**A block of data:**

- - - - -

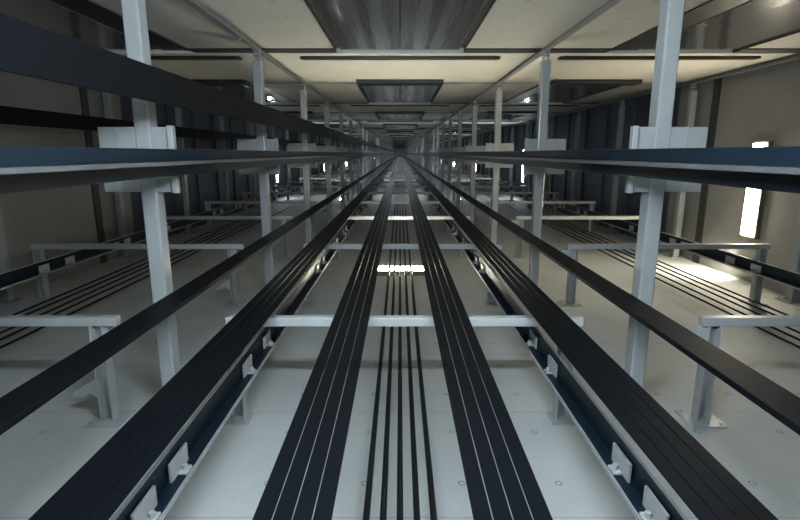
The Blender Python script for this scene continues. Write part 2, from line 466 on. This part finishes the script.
for e in (-1, 1):
    MB().cyl((e*.62, 0, 0), (1, 0, 0), .04, .05, 16).build('end_cap', 'housing', r)
    MB().box(e*.62-.008, e*.62+.008, -.008, .008, .03, .60).build('hanger', 'hook', r)
tag(r, 'assumed cool tube light, out of view, hung under the soffit above the near end of the belts', 'lamp')
for i, y in enumerate([2.636+ST*k+.33 for k in range(3, 18, 2)]):  # lamps added out of sight to brighten the far floor and belts
    lamp((0, y, H+1.138), (math.pi, 0, 0), 'added far strip light tucked behind the headers to brighten the far middle', 'lamp_fill', 'added far strip lights', 1.2, .28, .04, .043)
for i, y in enumerate((19.5, 31.8, 44.2, 56.8, 69.3, 81.8, 94.)):  # beyond the nearest pair these lamps are assumed, added to light the far end
    lamp((W2-.055, y, H-.48), (0, -HP, 0), 'far small strip light on the right dark cladding', 'lampg', 'far strip lights on the right')
    lamp((-W2+.055, y, H-.48), (0, HP, 0), 'far small strip light on the left dark cladding', 'lampg', 'far strip lights on the left')
def bright_dot(x, y, z, lab, up):  # small glowing ball that stands for a bright dot
    r = empty('round_dot', (x, y, H+z))
    s = MB(); bmesh.ops.create_uvsphere(s.bm, u_segments=16, v_segments=10, radius=.034); s.build('globe', 'bright_dot', r, True)
    MB().cyl((0, 0, .045*up), (0, 0, 1), .035, .05, 14).build('dot_base', 'housing', r)
    return tag(r, lab, 'lamp', 'round bright dots')
bright_dot(-1.84, 15.7, -1.40, 'small round white dot glowing low behind the left black duct', -1)
bright_dot(1.84, 15.7, -1.40, 'small round white dot glowing low behind the right black duct', -1)
bright_dot(-2.5, 10.1, 1.03, 'small round white speck made to glow under the soffit left of the divider posts', 1)  # glow made up for a bright speck, no known lamp

# ------------------------------------------------------------------ world, camera, view
wd = bpy.data.worlds.new('dark'); S.world = wd; wd.use_nodes = True
wd.node_tree.nodes['Background'].inputs[0].default_value = (.4, .5, .6, 1); wd.node_tree.nodes['Background'].inputs[1].default_value = .002
cam = bpy.data.cameras.new('camera'); co = bpy.data.objects.new('camera', cam); COL.objects.link(co)
cam.sensor_width = 36; cam.lens = 505/800*36; cam.clip_start = .02; cam.clip_end = 400
co.location = (0, 0, H); co.rotation_euler = (math.radians(90-11.96), 0, 0)
S.camera = co
S.view_settings.view_transform = 'Standard'; S.view_settings.look = 'None'
S.view_settings.gamma = 1; S.view_settings.use_curve_mapping = False
S.view_settings.exposure = 0.
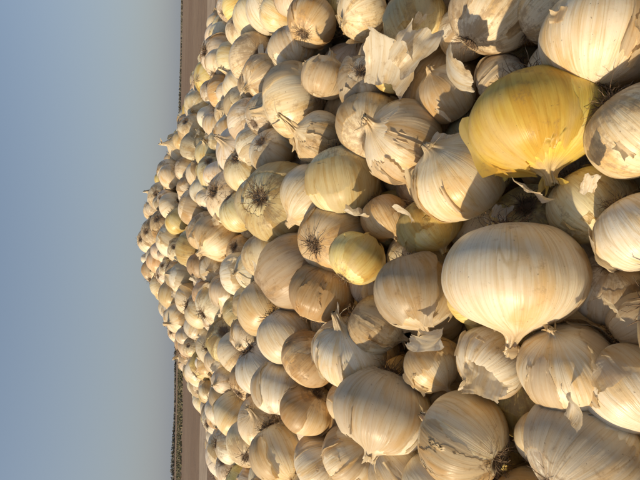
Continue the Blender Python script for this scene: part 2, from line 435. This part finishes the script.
# ---------------------------------------------------------------- ground, field, hedge
m,nt=mat_new("dry_soil");b=NB(nt)
tc=b.n('ShaderNodeTexCoord').outputs['Object']
n1_=b.noise(tc,.02,5,.6);n2_=b.noise(tc,.6,5,.6);n3_=b.noise(tc,9,4,.6)
col=b.mix(b.ramp(n1_,.4,.6),(.19,.115,.065),(.25,.17,.105));col=b.mix(b.ramp(n2_,.4,.65,0,.5),col,(.14,.09,.055));col=b.mix(b.ramp(n3_,.45,.7,0,.5),col,(.28,.20,.13))
bs=b.n('ShaderNodeBsdfPrincipled');b.l(col,bs.inputs['Base Color']);bs.inputs['Roughness'].default_value=.95
bp=b.n('ShaderNodeBump');bp.inputs['Distance'].default_value=.05;b.l(n3_,bp.inputs['Height']);b.l(bp.outputs[0],bs.inputs['Normal'])
out=b.n('ShaderNodeOutputMaterial');b.l(bs.outputs[0],out.inputs[0]);SOIL=m
gr=bpy.data.objects.new("ground",grid_mesh("ground",-3000,3000,-3000,3000,3,3,lambda x,y:x*0+GROUND));gr.data.materials.append(SOIL);scene.collection.objects.link(gr)
road=bpy.data.objects.new("dirt_road",grid_mesh("dirt_road",-300,300,22,29,200,3,lambda x,y:x*0+GROUND+.01));road.data.materials.append(simple_mat("pale_dust",(.38,.29,.20),(.30,.22,.15),1.5));scene.collection.objects.link(road)
V=[];Fc=[]
for k in range(26000):
    row=rng.integers(0,60);y=85+row*1.9+rng.normal(0,.25);x=-14-rng.random()**1.3*260
    c=np.array([x,y,GROUND+rng.uniform(.02,.16)]);s_=rng.uniform(.10,.30)
    e1=rng.normal(size=3);e1/=np.linalg.norm(e1);e2=np.cross(e1,rng.normal(size=3));e2/=np.linalg.norm(e2)
    o=len(V);V+=[tuple(c+s_*e1),tuple(c+s_*e2),tuple(c-s_*e1),tuple(c-s_*e2*.6)];Fc.append((o,o+1,o+2,o+3))
cm=bpy.data.meshes.new("crop_field");cm.from_pydata(V,[],Fc);cm.materials.append(simple_mat("crop_green",(.11,.11,.055),(.19,.16,.09),.8))
scene.collection.objects.link(bpy.data.objects.new("crop_field",cm))
V=[];Fc=[]
for k in range(16000):
    x=rng.uniform(-600,600)
    hgt=1.5+.8*math.sin(x*.021)+.7*math.sin(x*.067+1)+rng.uniform(-.5,.5)
    if x>60: hgt*=.55
    y=400+rng.uniform(-6,6);z=GROUND+rng.uniform(0,max(hgt,.4));s_=rng.uniform(.5,1.0)
    c=np.array([x,y,z]);e1=rng.normal(size=3);e1/=np.linalg.norm(e1);e2=np.cross(e1,rng.normal(size=3));e2/=np.linalg.norm(e2)
    o=len(V);V+=[tuple(c+s_*e1),tuple(c+s_*e2),tuple(c-s_*e1),tuple(c-s_*e2*.6)];Fc.append((o,o+1,o+2,o+3))
m_=bpy.data.meshes.new("distant_tree_line");m_.from_pydata(V,[],Fc);tl=bpy.data.objects.new("distant_tree_line",m_)
m_.materials.append(simple_mat("hazy_foliage",(.11,.11,.09),(.15,.14,.11),.3));scene.collection.objects.link(tl)
# ---------------------------------------------------------------- light
sd=Vector((-.82,-.28,.44)).normalized()
el=math.asin(sd.z);az=math.atan2(sd.x,sd.y)
L=bpy.data.lights.new("sun",'SUN');L.energy=4.4;L.angle=math.radians(1.0);L.color=(1,.82,.56)
so=bpy.data.objects.new("sun",L);so.rotation_mode='QUATERNION';so.rotation_quaternion=sd.to_track_quat('Z','Y');scene.collection.objects.link(so)
wd=bpy.data.worlds.new("World");scene.world=wd;wd.use_nodes=True;nt=wd.node_tree;b=NB(nt)
bg=nt.nodes['Background'];sky=nt.nodes.new('ShaderNodeTexSky');sky.sky_type='NISHITA';sky.sun_disc=False
sky.sun_elevation=el;sky.sun_rotation=az;sky.dust_density=1.6;sky.air_density=1.0;sky.ozone_density=1.2
gz=b.n('ShaderNodeSeparateXYZ');b.l(b.n('ShaderNodeTexCoord').outputs['Generated'],gz.inputs[0])
hz=b.ramp(gz.outputs[2],.0,.45,.70,.12)
colr=b.mix(hz,sky.outputs[0],(2.75,3.0,3.4))
b.l(colr,bg.inputs[0]);bg.inputs[1].default_value=.115
scene.view_settings.view_transform='Standard';scene.view_settings.look='None';scene.view_settings.exposure=0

- - - - -

**Work to be completed:** Retype every entry verbatim and exclude the pictures from the copy.

**Output below:**
The Blender Python script for this scene continues. Write part 2, from line 466 on. This part finishes the script.
for e in (-1, 1):
    MB().cyl((e*.62, 0, 0), (1, 0, 0), .04, .05, 16).build('end_cap', 'housing', r)
    MB().box(e*.62-.008, e*.62+.008, -.008, .008, .03, .60).build('hanger', 'hook', r)
tag(r, 'assumed cool tube light, out of view, hung under the soffit above the near end of the belts', 'lamp')
for i, y in enumerate([2.636+ST*k+.33 for k in range(3, 18, 2)]):  # lamps added out of sight to brighten the far floor and belts
    lamp((0, y, H+1.138), (math.pi, 0, 0), 'added far strip light tucked behind the headers to brighten the far middle', 'lamp_fill', 'added far strip lights', 1.2, .28, .04, .043)
for i, y in enumerate((19.5, 31.8, 44.2, 56.8, 69.3, 81.8, 94.)):  # beyond the nearest pair these lamps are assumed, added to light the far end
    lamp((W2-.055, y, H-.48), (0, -HP, 0), 'far small strip light on the right dark cladding', 'lampg', 'far strip lights on the right')
    lamp((-W2+.055, y, H-.48), (0, HP, 0), 'far small strip light on the left dark cladding', 'lampg', 'far strip lights on the left')
def bright_dot(x, y, z, lab, up):  # small glowing ball that stands for a bright dot
    r = empty('round_dot', (x, y, H+z))
    s = MB(); bmesh.ops.create_uvsphere(s.bm, u_segments=16, v_segments=10, radius=.034); s.build('globe', 'bright_dot', r, True)
    MB().cyl((0, 0, .045*up), (0, 0, 1), .035, .05, 14).build('dot_base', 'housing', r)
    return tag(r, lab, 'lamp', 'round bright dots')
bright_dot(-1.84, 15.7, -1.40, 'small round white dot glowing low behind the left black duct', -1)
bright_dot(1.84, 15.7, -1.40, 'small round white dot glowing low behind the right black duct', -1)
bright_dot(-2.5, 10.1, 1.03, 'small round white speck made to glow under the soffit left of the divider posts', 1)  # glow made up for a bright speck, no known lamp

# ------------------------------------------------------------------ world, camera, view
wd = bpy.data.worlds.new('dark'); S.world = wd; wd.use_nodes = True
wd.node_tree.nodes['Background'].inputs[0].default_value = (.4, .5, .6, 1); wd.node_tree.nodes['Background'].inputs[1].default_value = .002
cam = bpy.data.cameras.new('camera'); co = bpy.data.objects.new('camera', cam); COL.objects.link(co)
cam.sensor_width = 36; cam.lens = 505/800*36; cam.clip_start = .02; cam.clip_end = 400
co.location = (0, 0, H); co.rotation_euler = (math.radians(90-11.96), 0, 0)
S.camera = co
S.view_settings.view_transform = 'Standard'; S.view_settings.look = 'None'
S.view_settings.gamma = 1; S.view_settings.use_curve_mapping = False
S.view_settings.exposure = 0.
Continue the Blender Python script for this scene: part 2, from line 435. This part finishes the script.
# ---------------------------------------------------------------- ground, field, hedge
m,nt=mat_new("dry_soil");b=NB(nt)
tc=b.n('ShaderNodeTexCoord').outputs['Object']
n1_=b.noise(tc,.02,5,.6);n2_=b.noise(tc,.6,5,.6);n3_=b.noise(tc,9,4,.6)
col=b.mix(b.ramp(n1_,.4,.6),(.19,.115,.065),(.25,.17,.105));col=b.mix(b.ramp(n2_,.4,.65,0,.5),col,(.14,.09,.055));col=b.mix(b.ramp(n3_,.45,.7,0,.5),col,(.28,.20,.13))
bs=b.n('ShaderNodeBsdfPrincipled');b.l(col,bs.inputs['Base Color']);bs.inputs['Roughness'].default_value=.95
bp=b.n('ShaderNodeBump');bp.inputs['Distance'].default_value=.05;b.l(n3_,bp.inputs['Height']);b.l(bp.outputs[0],bs.inputs['Normal'])
out=b.n('ShaderNodeOutputMaterial');b.l(bs.outputs[0],out.inputs[0]);SOIL=m
gr=bpy.data.objects.new("ground",grid_mesh("ground",-3000,3000,-3000,3000,3,3,lambda x,y:x*0+GROUND));gr.data.materials.append(SOIL);scene.collection.objects.link(gr)
road=bpy.data.objects.new("dirt_road",grid_mesh("dirt_road",-300,300,22,29,200,3,lambda x,y:x*0+GROUND+.01));road.data.materials.append(simple_mat("pale_dust",(.38,.29,.20),(.30,.22,.15),1.5));scene.collection.objects.link(road)
V=[];Fc=[]
for k in range(26000):
    row=rng.integers(0,60);y=85+row*1.9+rng.normal(0,.25);x=-14-rng.random()**1.3*260
    c=np.array([x,y,GROUND+rng.uniform(.02,.16)]);s_=rng.uniform(.10,.30)
    e1=rng.normal(size=3);e1/=np.linalg.norm(e1);e2=np.cross(e1,rng.normal(size=3));e2/=np.linalg.norm(e2)
    o=len(V);V+=[tuple(c+s_*e1),tuple(c+s_*e2),tuple(c-s_*e1),tuple(c-s_*e2*.6)];Fc.append((o,o+1,o+2,o+3))
cm=bpy.data.meshes.new("crop_field");cm.from_pydata(V,[],Fc);cm.materials.append(simple_mat("crop_green",(.11,.11,.055),(.19,.16,.09),.8))
scene.collection.objects.link(bpy.data.objects.new("crop_field",cm))
V=[];Fc=[]
for k in range(16000):
    x=rng.uniform(-600,600)
    hgt=1.5+.8*math.sin(x*.021)+.7*math.sin(x*.067+1)+rng.uniform(-.5,.5)
    if x>60: hgt*=.55
    y=400+rng.uniform(-6,6);z=GROUND+rng.uniform(0,max(hgt,.4));s_=rng.uniform(.5,1.0)
    c=np.array([x,y,z]);e1=rng.normal(size=3);e1/=np.linalg.norm(e1);e2=np.cross(e1,rng.normal(size=3));e2/=np.linalg.norm(e2)
    o=len(V);V+=[tuple(c+s_*e1),tuple(c+s_*e2),tuple(c-s_*e1),tuple(c-s_*e2*.6)];Fc.append((o,o+1,o+2,o+3))
m_=bpy.data.meshes.new("distant_tree_line");m_.from_pydata(V,[],Fc);tl=bpy.data.objects.new("distant_tree_line",m_)
m_.materials.append(simple_mat("hazy_foliage",(.11,.11,.09),(.15,.14,.11),.3));scene.collection.objects.link(tl)
# ---------------------------------------------------------------- light
sd=Vector((-.82,-.28,.44)).normalized()
el=math.asin(sd.z);az=math.atan2(sd.x,sd.y)
L=bpy.data.lights.new("sun",'SUN');L.energy=4.4;L.angle=math.radians(1.0);L.color=(1,.82,.56)
so=bpy.data.objects.new("sun",L);so.rotation_mode='QUATERNION';so.rotation_quaternion=sd.to_track_quat('Z','Y');scene.collection.objects.link(so)
wd=bpy.data.worlds.new("World");scene.world=wd;wd.use_nodes=True;nt=wd.node_tree;b=NB(nt)
bg=nt.nodes['Background'];sky=nt.nodes.new('ShaderNodeTexSky');sky.sky_type='NISHITA';sky.sun_disc=False
sky.sun_elevation=el;sky.sun_rotation=az;sky.dust_density=1.6;sky.air_density=1.0;sky.ozone_density=1.2
gz=b.n('ShaderNodeSeparateXYZ');b.l(b.n('ShaderNodeTexCoord').outputs['Generated'],gz.inputs[0])
hz=b.ramp(gz.outputs[2],.0,.45,.70,.12)
colr=b.mix(hz,sky.outputs[0],(2.75,3.0,3.4))
b.l(colr,bg.inputs[0]);bg.inputs[1].default_value=.115
scene.view_settings.view_transform='Standard';scene.view_settings.look='None';scene.view_settings.exposure=0